[RECORDS SHOWN start]

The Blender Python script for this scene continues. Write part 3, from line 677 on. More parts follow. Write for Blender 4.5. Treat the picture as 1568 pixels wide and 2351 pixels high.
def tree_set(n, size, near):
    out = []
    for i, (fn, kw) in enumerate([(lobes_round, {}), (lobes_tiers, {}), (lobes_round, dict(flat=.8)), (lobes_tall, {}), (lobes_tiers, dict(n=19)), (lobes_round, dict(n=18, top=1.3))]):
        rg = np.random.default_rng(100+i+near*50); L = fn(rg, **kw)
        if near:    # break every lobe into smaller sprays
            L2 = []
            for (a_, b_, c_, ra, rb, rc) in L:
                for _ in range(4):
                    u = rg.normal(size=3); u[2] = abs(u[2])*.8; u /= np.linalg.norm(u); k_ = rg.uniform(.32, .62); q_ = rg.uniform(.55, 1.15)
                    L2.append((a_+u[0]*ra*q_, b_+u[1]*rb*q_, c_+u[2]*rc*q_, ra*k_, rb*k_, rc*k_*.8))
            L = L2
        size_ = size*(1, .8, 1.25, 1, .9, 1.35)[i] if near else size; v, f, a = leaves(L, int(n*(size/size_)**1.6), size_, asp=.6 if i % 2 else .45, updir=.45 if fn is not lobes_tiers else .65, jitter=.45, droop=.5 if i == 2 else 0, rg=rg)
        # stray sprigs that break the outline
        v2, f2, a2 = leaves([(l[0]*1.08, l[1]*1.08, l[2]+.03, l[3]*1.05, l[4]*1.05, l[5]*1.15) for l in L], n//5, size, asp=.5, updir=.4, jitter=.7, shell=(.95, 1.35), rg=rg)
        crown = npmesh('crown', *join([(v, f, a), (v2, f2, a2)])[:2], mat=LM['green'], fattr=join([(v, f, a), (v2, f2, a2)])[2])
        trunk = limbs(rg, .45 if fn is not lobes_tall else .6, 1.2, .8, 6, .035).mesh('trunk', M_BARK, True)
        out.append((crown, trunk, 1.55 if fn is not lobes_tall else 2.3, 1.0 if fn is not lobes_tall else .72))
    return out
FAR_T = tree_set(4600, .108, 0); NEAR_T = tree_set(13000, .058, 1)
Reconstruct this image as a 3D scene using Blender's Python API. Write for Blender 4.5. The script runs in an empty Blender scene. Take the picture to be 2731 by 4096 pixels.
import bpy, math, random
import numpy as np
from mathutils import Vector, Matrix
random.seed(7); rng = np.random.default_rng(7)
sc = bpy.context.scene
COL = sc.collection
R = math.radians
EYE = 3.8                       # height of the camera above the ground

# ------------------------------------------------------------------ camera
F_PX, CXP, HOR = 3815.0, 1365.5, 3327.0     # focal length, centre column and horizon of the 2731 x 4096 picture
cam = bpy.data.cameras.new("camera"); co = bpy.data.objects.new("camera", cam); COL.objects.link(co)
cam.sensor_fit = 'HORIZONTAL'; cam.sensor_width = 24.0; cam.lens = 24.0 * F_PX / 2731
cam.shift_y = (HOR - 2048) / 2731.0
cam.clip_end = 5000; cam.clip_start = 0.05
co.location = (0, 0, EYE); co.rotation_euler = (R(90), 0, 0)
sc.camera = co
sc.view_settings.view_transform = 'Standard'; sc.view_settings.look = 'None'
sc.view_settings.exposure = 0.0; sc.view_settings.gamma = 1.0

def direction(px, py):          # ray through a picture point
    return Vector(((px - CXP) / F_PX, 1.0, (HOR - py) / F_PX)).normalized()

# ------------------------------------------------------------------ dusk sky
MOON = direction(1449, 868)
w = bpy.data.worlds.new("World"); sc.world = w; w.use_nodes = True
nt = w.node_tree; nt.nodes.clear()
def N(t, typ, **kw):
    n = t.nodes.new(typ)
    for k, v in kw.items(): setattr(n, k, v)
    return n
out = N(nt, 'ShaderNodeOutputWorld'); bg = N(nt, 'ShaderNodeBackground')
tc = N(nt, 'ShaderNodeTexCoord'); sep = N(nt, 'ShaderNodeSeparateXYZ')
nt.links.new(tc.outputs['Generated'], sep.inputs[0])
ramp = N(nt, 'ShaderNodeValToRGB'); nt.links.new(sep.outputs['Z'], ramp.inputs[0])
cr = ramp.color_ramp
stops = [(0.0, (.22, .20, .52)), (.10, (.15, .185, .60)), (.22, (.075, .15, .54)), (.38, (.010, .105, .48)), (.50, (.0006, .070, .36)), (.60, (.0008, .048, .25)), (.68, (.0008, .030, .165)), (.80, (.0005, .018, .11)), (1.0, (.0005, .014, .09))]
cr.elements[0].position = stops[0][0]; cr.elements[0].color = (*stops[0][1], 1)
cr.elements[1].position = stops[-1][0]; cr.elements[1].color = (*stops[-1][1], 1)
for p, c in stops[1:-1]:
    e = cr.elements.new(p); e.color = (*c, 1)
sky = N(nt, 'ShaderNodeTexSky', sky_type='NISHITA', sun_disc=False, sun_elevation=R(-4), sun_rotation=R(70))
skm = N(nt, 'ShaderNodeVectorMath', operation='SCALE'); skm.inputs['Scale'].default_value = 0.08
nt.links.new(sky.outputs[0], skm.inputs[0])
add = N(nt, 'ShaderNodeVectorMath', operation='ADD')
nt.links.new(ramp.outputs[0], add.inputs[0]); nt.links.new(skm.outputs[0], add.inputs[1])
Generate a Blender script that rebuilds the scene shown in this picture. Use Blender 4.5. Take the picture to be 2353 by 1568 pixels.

[RECORDS SHOWN end]

• _EXERCISE_
Scan the material above. Extract every line in which the word "from" occurs.

• _RESPONSE_
The Blender Python script for this scene continues. Write part 3, from line 677 on. More parts follow. Write for Blender 4.5. Treat the picture as 1568 pixels wide and 2351 pixels high.
from mathutils import Vector, Matrix